Mohammed Salisu to Southampton: Rapid rise from Ghana’s dirt pitches

“He can be a great player,” Fran Castano tells Sky Sports. “He is improving every day and you have to remember that he only played 30 games in Spain. Three years ago he was playing on dirt pitches.”

Nobody appreciates Mohammed Salisu’s leap better than Fran.
To Southampton supporters, this is their new £10.9m signing from La Liga – the Ghanaian centre-back labelled ‘the Wall of Valladolid’. But the Spaniard still recalls the shy boy who turned up for one of his first sessions at his African Talent Football Academy without even boots in which to play.
Salisu borrowed a pair from one of the goalkeepers. The rest is history.

“I was about to kick him out,” laughs Fran.

“But he caught my attention within 10 minutes. Salisu is special. Off the pitch, he was quiet and calm. He liked being alone or with three or four of his closest friends. He was very shy.
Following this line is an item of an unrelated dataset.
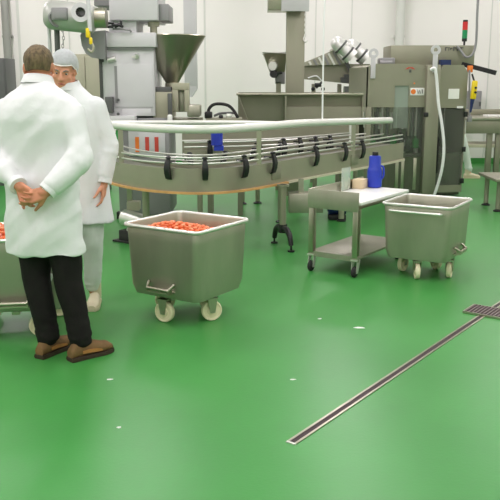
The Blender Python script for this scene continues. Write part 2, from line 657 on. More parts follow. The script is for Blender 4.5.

“On the pitch, everything changed. Character, aggression and leadership.

“He always wanted to win and he was capable of forgetting bad moments very quickly. His rapid rise has not been easy, but he has a very strong personality and knows what he wants.”
Fran’s own story is fascinating. Born near Madrid, he had a coaching career in his homeland working with young players at Jaen and Leganes before making the unusual move to pursue his career in Africa. He took up roles in Niger and Mauritania working with the best young talent around before realising his vision for an ambitious new project in Accra, Ghana’s capital.

“I was tired of working in Spain,” he explains. “The opportunities were limited and the salaries were low. I needed a new challenge and I have always liked Africa so I made the move.

“I had been working in Africa for five years and even managed to bring a player to Europe with the help of an agent. I realised that the boys were good, they had a lot of talent but their preparation was very poor. They needed better training, better nutrition and many other things too.

“In addition, I noticed that in Ghana, in any part of the country, even in the smallest town, there can be a great player that nobody has seen or given the opportunity.”

With the help of an investor, in 2017, the African Talent Football Academy was born.
Fran’s idea was to prepare the young boys in his academy for Europe – in every sense. Education is compulsory. Language skills are taught with the players learning French and Spanish. The focus is on ensuring that the subsequent transition will be as smooth as possible.

“We prepare them as footballers and as people,” he says. “We want them to be prepared for the day that they arrive in Europe. We also know that many will not make it and still not return home so we want them to be prepared for that other life that they may have there too.

“On a psychological level, we work on character, empathy, resilience, competitiveness. We have many talks with them so that they learn to express themselves and to give their opinion. We want them to be strong to face difficulties and to be able to analyse and overcome problems.

“We also arrange trips to help in orphanages. We clean the beaches. That is so they see that there are people who do not have the opportunity that they have and that they should never forget this.”
Salisu went through all of these experiences, while having access to top coaching. The idea was simple but demanding. He would need to be prepared for anything that was expected of him.

“Physically, they do not need a lot of work beyond the nutrition. Technically, we work on a lot. We enhance their strengths and we try to improve their weaknesses. There is an individual focus.

“In terms of tactics, we try to make them understand the game, be intelligent and be capable of making good decisions, but we do not really teach them any one system. That is not our main objective. We want them to be able to play within different systems and game models.”

Salisu stood out because he picked everything up so quickly.

“He understood everything,” says Fran.

“I was struck by the ability he had to improve. Every day he was a better player.”
All of which made him a candidate for a move to Europe and Fran’s contacts at Valladolid presented an opportunity for Salisu and two other hopefuls to test themselves in Spain.

“I knew the coach of the U19 team and contacted him,” he says. “He told me that the players could come and play there. I called many teams but nobody trusted what I was saying.

“He was the only one who trusted me.”

That faith was rewarded spectacularly.